Indeed, Japanese energy players have quietly blamed the EU’s unrealistic energy policy — include shutting down nuclear power plants with a view to replacing them with renewables — for the current energy crisis, with Japan bearing the brunt of high LNG prices. Japan, which has not introduced a national carbon price, is also wary of new EU trade measures like the carbon border adjustment mechanism. It fears that trade measures to achieve environmental objectives are WTO-incompatible and would make Japan’s exports lose their competitiveness.

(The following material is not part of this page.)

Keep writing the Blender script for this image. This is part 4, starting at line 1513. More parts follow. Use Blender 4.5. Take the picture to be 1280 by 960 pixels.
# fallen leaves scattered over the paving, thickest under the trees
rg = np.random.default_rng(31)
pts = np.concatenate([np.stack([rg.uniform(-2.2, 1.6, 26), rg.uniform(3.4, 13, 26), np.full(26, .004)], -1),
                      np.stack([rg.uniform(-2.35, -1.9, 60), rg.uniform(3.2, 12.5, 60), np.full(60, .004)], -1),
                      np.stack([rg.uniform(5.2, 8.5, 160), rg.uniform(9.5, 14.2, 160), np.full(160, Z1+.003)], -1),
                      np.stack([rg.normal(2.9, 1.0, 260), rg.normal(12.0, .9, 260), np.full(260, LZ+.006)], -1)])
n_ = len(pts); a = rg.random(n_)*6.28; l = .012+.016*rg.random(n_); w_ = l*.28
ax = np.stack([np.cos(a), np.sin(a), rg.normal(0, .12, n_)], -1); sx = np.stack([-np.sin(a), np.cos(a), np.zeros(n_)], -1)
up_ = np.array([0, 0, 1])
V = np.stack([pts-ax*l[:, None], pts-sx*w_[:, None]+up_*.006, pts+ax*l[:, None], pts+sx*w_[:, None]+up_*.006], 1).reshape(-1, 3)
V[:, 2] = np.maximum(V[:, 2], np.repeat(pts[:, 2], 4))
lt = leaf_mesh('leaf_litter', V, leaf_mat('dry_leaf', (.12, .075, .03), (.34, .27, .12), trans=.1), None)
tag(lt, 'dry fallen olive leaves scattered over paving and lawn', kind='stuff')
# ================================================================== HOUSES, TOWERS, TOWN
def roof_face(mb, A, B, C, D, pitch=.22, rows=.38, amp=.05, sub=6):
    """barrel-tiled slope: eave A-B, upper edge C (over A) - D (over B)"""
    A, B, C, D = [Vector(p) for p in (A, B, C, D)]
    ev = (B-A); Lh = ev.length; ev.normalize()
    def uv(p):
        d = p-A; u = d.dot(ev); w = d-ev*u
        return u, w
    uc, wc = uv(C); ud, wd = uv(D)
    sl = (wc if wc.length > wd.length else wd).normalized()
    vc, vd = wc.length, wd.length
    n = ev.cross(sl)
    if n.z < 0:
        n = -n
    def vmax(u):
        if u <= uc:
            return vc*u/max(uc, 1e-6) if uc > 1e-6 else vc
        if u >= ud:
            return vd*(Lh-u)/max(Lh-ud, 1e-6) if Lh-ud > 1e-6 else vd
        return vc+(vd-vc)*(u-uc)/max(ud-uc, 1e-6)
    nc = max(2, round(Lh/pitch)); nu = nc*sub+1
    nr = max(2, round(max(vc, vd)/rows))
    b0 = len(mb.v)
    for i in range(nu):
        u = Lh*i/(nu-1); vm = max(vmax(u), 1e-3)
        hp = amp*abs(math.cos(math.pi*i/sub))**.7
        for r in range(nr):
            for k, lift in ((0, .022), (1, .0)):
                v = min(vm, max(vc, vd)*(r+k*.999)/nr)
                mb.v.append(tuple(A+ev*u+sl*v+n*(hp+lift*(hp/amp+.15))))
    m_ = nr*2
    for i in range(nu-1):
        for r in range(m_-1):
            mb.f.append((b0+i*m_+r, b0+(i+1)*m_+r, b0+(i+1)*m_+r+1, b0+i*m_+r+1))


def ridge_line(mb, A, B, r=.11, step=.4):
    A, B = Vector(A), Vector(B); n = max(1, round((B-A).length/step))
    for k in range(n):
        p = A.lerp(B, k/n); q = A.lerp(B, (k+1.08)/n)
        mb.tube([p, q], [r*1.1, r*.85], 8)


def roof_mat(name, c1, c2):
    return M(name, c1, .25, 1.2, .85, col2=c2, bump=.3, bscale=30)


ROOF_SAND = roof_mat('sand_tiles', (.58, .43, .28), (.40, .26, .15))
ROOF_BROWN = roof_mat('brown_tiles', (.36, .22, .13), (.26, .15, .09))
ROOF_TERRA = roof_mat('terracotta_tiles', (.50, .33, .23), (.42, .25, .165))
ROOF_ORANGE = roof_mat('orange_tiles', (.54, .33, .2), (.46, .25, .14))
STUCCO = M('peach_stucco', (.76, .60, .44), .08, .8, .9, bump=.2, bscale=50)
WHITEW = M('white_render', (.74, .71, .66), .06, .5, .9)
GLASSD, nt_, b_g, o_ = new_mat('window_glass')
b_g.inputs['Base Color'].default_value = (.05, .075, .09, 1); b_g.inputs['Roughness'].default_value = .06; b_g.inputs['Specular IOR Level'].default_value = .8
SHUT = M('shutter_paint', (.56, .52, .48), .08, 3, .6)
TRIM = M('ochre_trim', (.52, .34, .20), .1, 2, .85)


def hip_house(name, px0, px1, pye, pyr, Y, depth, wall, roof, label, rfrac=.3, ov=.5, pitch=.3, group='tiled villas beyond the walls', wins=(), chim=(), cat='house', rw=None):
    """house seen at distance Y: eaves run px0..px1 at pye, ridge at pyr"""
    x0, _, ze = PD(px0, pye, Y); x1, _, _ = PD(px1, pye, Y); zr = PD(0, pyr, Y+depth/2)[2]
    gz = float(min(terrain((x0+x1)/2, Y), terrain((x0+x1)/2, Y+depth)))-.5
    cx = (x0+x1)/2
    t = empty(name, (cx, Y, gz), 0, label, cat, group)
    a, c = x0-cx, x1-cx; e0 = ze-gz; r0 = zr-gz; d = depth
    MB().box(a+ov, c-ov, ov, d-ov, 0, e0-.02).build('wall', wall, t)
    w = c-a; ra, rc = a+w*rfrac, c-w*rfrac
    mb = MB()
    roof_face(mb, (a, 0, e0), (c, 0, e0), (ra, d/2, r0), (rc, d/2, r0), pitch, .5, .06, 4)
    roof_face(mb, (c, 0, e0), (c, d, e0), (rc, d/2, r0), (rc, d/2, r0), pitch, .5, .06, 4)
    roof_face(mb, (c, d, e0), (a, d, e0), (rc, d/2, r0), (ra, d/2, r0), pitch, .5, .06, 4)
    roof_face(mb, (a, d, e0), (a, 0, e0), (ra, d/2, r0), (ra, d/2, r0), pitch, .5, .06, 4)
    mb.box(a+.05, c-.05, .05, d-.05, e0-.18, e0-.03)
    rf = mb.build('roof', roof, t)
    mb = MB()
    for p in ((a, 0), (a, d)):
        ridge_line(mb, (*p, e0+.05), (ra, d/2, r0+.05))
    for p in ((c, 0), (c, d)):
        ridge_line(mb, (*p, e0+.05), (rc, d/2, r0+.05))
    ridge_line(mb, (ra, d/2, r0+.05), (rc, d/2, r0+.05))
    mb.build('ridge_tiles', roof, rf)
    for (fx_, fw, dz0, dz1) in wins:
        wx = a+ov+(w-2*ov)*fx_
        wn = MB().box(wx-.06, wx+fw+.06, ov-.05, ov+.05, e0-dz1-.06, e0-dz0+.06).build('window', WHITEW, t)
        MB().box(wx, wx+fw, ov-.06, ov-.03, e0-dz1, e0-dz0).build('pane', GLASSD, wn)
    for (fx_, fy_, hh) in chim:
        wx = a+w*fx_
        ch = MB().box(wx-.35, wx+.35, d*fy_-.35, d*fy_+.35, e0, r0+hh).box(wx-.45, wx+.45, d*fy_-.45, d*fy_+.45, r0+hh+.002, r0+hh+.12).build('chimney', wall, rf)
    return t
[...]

Still, under Japan’s 6th strategic energy plan, renewables leapt to a 36%-38% target for power generation, versus the previous 22%-24%, with offshore wind seen as the next frontier for renewables in Japan. But unlike the EU, which wants to phase out coal and favors green hydrogen, Japan promotes co-firing ammonia in coal-fired power plants and prefers to commercialize blue hydrogen/ammonia first, as it believes green hydrogen faces a time lag to commerciality, and is vulnerable to the intermittencies of renewables as feedstocks. Tokyo is also promoting carbon capture and storage (CCS) to decarbonize its emissions.

Asia Outreach

The current energy crisis and a 2050 carbon neutrality goal have emboldened Japan to make a big change in its post-Fukushima energy policy by pledging to restart idling nuclear reactors, and allow lifetime extensions and even newbuilds. Nuclear is targeted to account for 20%-22% of power generation in 2030, fossil fuels 41% (largely split between LNG and coal), and hydrogen/ammonia 1%. High LNG prices and tight supply have also provided impetus for the Japanese government to push for and help finance new LNG investments, with the US expected to be a key destination.

Japanese companies are also focusing on developing ammonia/hydrogen and CCS technologies that they hope to export to coal-reliant Southeast Asia, in line with Tokyo promoting its “realistic energy transition.” Japanese firms Jera and IHI are carrying out a trial to burn 20% ammonia at a domestic coal-fired power plant, with an eye on replicating this in Indonesia, Vietnam, the Philippines and Thailand, which have young coal fleets and need to ensure energy affordability.

Japan’s industrial approach also works as a political strategy to seek clout in emerging economies that are concerned about China’s increasing assertiveness, and being courted by China. Kishida has secured support from Indonesia for his concept of an “Asia Zero-Emissions Community,” aimed at reducing emissions in Asia while supporting economic growth through Japanese loans and investments — in essence a focused Japanese version of China’s Belt and Road Initiative.